Ho un negozio da cui mi rifornisco. Ma non voglio dire qual è, non mi va che troppa gente vada in giro vestita come me. Capisci, se lo facessi, prima della fine dell’intervista ti troverei con quella roba addosso. [ride] La vedo dura, non farebbe lo stesso effetto. Ma è un look piuttosto invidiabile: hai comodità, classe e imponenza in un solo colpo.
È quello che cerchiamo: vogliamo essere comodi e rilassati ma anche fighi, perché al tempo stesso ci piace avere un bell’aspetto. Qui sulla West Coast è una cosa a cui puntiamo sempre, e cerchiamo di superare i nostri amici per fare colpo sulle ragazze. Alle donne di qui piacciono gli uomini ben vestiti e con le idee chiare.
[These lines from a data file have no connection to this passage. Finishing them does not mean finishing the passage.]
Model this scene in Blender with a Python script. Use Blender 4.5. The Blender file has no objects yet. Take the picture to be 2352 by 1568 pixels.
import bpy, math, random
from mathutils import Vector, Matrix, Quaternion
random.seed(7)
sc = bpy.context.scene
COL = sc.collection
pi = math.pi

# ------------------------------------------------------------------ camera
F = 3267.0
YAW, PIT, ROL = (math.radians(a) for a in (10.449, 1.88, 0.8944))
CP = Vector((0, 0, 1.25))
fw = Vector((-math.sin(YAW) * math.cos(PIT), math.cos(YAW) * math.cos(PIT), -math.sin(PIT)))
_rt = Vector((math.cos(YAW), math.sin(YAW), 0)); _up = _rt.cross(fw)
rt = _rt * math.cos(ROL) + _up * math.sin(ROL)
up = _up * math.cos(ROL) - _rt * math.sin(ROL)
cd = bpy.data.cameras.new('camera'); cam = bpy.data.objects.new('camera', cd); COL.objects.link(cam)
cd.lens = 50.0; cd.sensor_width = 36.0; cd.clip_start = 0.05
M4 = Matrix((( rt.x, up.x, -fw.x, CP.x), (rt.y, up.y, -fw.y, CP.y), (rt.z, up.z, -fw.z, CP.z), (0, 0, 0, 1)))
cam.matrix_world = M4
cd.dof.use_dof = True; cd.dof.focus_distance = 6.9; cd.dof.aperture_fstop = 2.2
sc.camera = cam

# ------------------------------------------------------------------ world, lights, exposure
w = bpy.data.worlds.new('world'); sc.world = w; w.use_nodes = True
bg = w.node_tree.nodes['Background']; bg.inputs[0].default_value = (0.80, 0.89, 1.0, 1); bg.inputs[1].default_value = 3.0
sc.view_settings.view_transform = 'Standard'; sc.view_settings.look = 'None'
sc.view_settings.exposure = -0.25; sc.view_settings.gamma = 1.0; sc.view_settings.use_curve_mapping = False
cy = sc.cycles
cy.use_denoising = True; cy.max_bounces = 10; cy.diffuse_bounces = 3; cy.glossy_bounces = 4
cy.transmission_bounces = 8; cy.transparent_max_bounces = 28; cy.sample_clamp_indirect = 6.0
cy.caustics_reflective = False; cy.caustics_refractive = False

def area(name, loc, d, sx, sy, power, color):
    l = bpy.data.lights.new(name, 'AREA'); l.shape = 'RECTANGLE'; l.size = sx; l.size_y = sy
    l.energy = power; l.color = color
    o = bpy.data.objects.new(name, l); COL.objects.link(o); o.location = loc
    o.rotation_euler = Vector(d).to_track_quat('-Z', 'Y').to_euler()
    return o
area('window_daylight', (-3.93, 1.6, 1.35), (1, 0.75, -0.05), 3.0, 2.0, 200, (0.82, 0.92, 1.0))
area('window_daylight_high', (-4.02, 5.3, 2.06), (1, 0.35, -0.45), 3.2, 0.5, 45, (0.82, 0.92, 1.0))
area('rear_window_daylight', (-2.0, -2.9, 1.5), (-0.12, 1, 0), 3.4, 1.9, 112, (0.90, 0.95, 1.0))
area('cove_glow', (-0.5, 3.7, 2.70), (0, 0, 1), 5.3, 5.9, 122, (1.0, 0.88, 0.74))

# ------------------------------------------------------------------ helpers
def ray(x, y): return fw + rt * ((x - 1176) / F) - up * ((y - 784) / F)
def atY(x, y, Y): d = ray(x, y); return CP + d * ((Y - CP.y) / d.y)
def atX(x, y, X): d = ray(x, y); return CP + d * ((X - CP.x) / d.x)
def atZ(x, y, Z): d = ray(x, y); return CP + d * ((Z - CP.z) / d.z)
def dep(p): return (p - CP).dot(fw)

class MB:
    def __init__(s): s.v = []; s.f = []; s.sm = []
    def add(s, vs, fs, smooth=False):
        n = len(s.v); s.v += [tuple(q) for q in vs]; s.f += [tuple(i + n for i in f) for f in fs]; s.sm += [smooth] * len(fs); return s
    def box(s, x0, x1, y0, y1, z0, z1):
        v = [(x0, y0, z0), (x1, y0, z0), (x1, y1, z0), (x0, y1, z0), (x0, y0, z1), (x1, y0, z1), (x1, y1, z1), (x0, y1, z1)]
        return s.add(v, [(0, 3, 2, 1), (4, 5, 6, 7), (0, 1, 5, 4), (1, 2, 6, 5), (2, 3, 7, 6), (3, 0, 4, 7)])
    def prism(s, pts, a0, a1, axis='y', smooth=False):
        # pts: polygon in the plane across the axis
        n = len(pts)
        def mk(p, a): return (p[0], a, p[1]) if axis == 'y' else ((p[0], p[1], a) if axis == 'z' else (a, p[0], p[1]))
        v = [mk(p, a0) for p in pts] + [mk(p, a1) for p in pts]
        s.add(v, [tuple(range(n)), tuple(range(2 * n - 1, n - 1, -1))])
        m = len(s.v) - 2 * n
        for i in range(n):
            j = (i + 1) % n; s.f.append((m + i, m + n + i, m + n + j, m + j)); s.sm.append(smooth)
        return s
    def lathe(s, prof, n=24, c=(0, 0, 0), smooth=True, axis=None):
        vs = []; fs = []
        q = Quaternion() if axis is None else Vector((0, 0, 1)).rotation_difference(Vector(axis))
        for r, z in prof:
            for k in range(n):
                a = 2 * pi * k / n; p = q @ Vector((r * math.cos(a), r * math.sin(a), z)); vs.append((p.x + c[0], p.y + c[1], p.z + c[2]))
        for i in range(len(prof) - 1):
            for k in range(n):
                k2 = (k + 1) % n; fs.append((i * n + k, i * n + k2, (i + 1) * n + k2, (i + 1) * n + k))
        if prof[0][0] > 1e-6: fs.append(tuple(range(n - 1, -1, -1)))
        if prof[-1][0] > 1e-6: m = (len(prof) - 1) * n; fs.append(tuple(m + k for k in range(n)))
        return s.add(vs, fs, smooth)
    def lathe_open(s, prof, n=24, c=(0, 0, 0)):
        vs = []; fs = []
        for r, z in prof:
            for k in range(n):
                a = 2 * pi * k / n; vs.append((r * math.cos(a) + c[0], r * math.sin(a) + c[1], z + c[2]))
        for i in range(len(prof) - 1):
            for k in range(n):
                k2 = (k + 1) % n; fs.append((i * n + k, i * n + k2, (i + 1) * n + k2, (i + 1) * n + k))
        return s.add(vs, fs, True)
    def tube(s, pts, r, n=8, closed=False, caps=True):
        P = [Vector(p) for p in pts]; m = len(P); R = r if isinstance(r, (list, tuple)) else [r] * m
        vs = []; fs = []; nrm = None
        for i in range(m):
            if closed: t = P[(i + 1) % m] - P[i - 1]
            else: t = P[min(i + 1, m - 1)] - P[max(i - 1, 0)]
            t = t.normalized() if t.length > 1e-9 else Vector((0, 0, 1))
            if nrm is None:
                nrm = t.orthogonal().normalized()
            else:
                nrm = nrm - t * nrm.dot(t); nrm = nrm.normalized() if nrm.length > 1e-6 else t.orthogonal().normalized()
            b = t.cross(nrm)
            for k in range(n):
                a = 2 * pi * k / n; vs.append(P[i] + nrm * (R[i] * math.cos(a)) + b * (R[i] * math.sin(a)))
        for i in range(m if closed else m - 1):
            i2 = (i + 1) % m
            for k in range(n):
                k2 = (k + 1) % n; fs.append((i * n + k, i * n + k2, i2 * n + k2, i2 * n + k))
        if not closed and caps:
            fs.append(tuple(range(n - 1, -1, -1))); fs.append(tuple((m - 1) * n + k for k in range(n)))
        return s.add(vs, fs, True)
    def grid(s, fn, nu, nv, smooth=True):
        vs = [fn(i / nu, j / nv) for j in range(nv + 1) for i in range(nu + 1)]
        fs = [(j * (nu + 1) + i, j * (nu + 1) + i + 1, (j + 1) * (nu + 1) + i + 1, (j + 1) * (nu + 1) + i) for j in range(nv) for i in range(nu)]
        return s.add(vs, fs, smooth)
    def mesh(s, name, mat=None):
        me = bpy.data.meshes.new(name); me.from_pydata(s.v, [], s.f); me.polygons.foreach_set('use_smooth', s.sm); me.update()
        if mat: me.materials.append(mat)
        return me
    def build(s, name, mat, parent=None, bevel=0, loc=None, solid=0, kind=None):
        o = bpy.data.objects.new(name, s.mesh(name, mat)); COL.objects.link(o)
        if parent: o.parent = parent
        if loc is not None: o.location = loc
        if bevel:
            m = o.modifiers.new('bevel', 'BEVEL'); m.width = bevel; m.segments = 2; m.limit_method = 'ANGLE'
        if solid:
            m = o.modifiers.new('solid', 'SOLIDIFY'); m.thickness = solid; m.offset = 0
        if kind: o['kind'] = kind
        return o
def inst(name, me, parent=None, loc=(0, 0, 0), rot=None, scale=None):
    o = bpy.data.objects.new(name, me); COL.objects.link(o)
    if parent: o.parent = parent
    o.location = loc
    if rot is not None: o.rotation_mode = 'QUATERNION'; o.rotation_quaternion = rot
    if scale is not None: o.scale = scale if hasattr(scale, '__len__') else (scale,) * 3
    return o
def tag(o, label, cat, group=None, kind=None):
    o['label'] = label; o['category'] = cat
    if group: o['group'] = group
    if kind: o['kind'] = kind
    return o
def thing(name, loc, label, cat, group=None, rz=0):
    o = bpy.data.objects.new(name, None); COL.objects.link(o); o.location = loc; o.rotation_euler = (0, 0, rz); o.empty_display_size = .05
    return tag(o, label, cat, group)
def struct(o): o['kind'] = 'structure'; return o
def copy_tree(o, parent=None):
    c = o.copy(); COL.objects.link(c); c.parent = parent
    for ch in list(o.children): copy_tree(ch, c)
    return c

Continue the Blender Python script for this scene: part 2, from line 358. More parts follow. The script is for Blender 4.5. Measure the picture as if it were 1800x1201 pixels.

Questo atteggiamento mi ha permesso di comprendere certe cose della moda fin da giovane, quando abbiamo iniziato a voler uscire con le ragazze e impressionare gli altri—nel cercare un lavoro, combinare qualcosa di concreto, fare passi avanti.

Anche i tuoi capelli sono cambiati in maniera piuttosto drastica nel corso del tempo, di look in look. Credo che con i capelli sia una cosa alla “o la va o la spacca”—molti personaggi cercano di rivoluzionare la propria acconciatura, e spesso il risultato è un disastro estremamente imbarazzante. Tu non hai mai fatto passi falsi. Cosa dice una pettinatura a proposito dell’uomo che la porta?
È ciò che ti definisce. E io ho seguito questo indirizzo sin dall’inizio: i capelli sono sempre stati al centro del mio interesse. Mi preoccupo sempre che siano ben sistemati, e di cambiare stile, trovare qualcosa che sia adatto a me e originale. Anche quando portavo i codini o facevo la permanente alla Shirley Temple o che, si trattava sempre di qualcosa all’avanguardia. Il risultato era sempre bello, ma soprattutto diverso, quindi anche ora che li porto così, arrotolati in ciocche, l’obiettivo rimane quello di essere me stesso. I miei capelli hanno sempre raccontato qualcosa, e ora è questo il viaggio che sto percorrendo.

Reincarnated uscirà il 15 marzo in alcune sale selezionate, e in DVD il 16 aprile. In quello stesso mese sarà disponibile anche il nuovo album.